* START *

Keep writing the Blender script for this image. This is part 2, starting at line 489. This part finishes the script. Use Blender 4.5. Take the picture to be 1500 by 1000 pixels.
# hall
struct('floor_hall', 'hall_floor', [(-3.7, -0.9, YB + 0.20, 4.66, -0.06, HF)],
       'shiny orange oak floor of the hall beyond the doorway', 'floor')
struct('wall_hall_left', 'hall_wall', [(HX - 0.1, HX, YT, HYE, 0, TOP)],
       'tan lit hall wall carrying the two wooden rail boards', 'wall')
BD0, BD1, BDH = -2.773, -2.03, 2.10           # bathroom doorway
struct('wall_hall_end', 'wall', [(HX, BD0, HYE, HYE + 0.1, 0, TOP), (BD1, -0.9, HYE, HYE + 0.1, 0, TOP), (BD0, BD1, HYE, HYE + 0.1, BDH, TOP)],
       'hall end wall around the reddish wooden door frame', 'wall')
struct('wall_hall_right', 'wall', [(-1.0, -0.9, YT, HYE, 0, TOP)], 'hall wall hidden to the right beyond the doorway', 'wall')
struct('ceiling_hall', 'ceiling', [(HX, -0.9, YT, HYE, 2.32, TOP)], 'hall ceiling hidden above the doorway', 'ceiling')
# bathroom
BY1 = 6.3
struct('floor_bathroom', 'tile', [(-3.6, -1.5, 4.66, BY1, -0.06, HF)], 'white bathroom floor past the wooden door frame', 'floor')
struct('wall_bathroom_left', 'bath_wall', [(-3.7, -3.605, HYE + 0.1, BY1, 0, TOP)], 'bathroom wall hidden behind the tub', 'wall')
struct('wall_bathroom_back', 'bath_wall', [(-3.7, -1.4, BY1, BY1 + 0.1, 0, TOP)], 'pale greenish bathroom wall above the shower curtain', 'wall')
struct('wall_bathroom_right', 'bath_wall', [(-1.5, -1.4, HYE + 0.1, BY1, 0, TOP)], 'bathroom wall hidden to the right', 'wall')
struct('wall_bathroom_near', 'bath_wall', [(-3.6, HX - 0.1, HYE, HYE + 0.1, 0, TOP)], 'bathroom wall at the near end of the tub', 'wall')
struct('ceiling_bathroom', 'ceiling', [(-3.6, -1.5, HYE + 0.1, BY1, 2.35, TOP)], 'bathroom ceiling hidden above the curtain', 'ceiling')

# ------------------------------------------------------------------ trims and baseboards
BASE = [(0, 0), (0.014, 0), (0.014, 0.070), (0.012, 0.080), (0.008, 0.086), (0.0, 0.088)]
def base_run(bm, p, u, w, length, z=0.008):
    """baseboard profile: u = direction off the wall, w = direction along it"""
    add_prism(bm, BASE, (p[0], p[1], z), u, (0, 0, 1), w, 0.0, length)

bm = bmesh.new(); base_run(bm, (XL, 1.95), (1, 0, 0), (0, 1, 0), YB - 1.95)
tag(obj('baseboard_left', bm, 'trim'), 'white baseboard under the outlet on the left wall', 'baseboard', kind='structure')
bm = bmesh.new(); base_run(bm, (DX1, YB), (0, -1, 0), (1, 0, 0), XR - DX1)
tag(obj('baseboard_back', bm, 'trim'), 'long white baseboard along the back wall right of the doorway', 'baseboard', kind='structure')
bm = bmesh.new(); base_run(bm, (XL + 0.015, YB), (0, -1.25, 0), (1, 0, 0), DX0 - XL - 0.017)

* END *

**Goal**
Can you give every line above again, exactly as written?

**Answer to this problem**
Keep writing the Blender script for this image. This is part 2, starting at line 489. This part finishes the script. Use Blender 4.5. Take the picture to be 1500 by 1000 pixels.
# hall
struct('floor_hall', 'hall_floor', [(-3.7, -0.9, YB + 0.20, 4.66, -0.06, HF)],
       'shiny orange oak floor of the hall beyond the doorway', 'floor')
struct('wall_hall_left', 'hall_wall', [(HX - 0.1, HX, YT, HYE, 0, TOP)],
       'tan lit hall wall carrying the two wooden rail boards', 'wall')
BD0, BD1, BDH = -2.773, -2.03, 2.10           # bathroom doorway
struct('wall_hall_end', 'wall', [(HX, BD0, HYE, HYE + 0.1, 0, TOP), (BD1, -0.9, HYE, HYE + 0.1, 0, TOP), (BD0, BD1, HYE, HYE + 0.1, BDH, TOP)],
       'hall end wall around the reddish wooden door frame', 'wall')
struct('wall_hall_right', 'wall', [(-1.0, -0.9, YT, HYE, 0, TOP)], 'hall wall hidden to the right beyond the doorway', 'wall')
struct('ceiling_hall', 'ceiling', [(HX, -0.9, YT, HYE, 2.32, TOP)], 'hall ceiling hidden above the doorway', 'ceiling')
# bathroom
BY1 = 6.3
struct('floor_bathroom', 'tile', [(-3.6, -1.5, 4.66, BY1, -0.06, HF)], 'white bathroom floor past the wooden door frame', 'floor')
struct('wall_bathroom_left', 'bath_wall', [(-3.7, -3.605, HYE + 0.1, BY1, 0, TOP)], 'bathroom wall hidden behind the tub', 'wall')
struct('wall_bathroom_back', 'bath_wall', [(-3.7, -1.4, BY1, BY1 + 0.1, 0, TOP)], 'pale greenish bathroom wall above the shower curtain', 'wall')
struct('wall_bathroom_right', 'bath_wall', [(-1.5, -1.4, HYE + 0.1, BY1, 0, TOP)], 'bathroom wall hidden to the right', 'wall')
struct('wall_bathroom_near', 'bath_wall', [(-3.6, HX - 0.1, HYE, HYE + 0.1, 0, TOP)], 'bathroom wall at the near end of the tub', 'wall')
struct('ceiling_bathroom', 'ceiling', [(-3.6, -1.5, HYE + 0.1, BY1, 2.35, TOP)], 'bathroom ceiling hidden above the curtain', 'ceiling')

# ------------------------------------------------------------------ trims and baseboards
BASE = [(0, 0), (0.014, 0), (0.014, 0.070), (0.012, 0.080), (0.008, 0.086), (0.0, 0.088)]
def base_run(bm, p, u, w, length, z=0.008):
    """baseboard profile: u = direction off the wall, w = direction along it"""
    add_prism(bm, BASE, (p[0], p[1], z), u, (0, 0, 1), w, 0.0, length)

bm = bmesh.new(); base_run(bm, (XL, 1.95), (1, 0, 0), (0, 1, 0), YB - 1.95)
tag(obj('baseboard_left', bm, 'trim'), 'white baseboard under the outlet on the left wall', 'baseboard', kind='structure')
bm = bmesh.new(); base_run(bm, (DX1, YB), (0, -1, 0), (1, 0, 0), XR - DX1)
tag(obj('baseboard_back', bm, 'trim'), 'long white baseboard along the back wall right of the doorway', 'baseboard', kind='structure')
bm = bmesh.new(); base_run(bm, (XL + 0.015, YB), (0, -1.25, 0), (1, 0, 0), DX0 - XL - 0.017)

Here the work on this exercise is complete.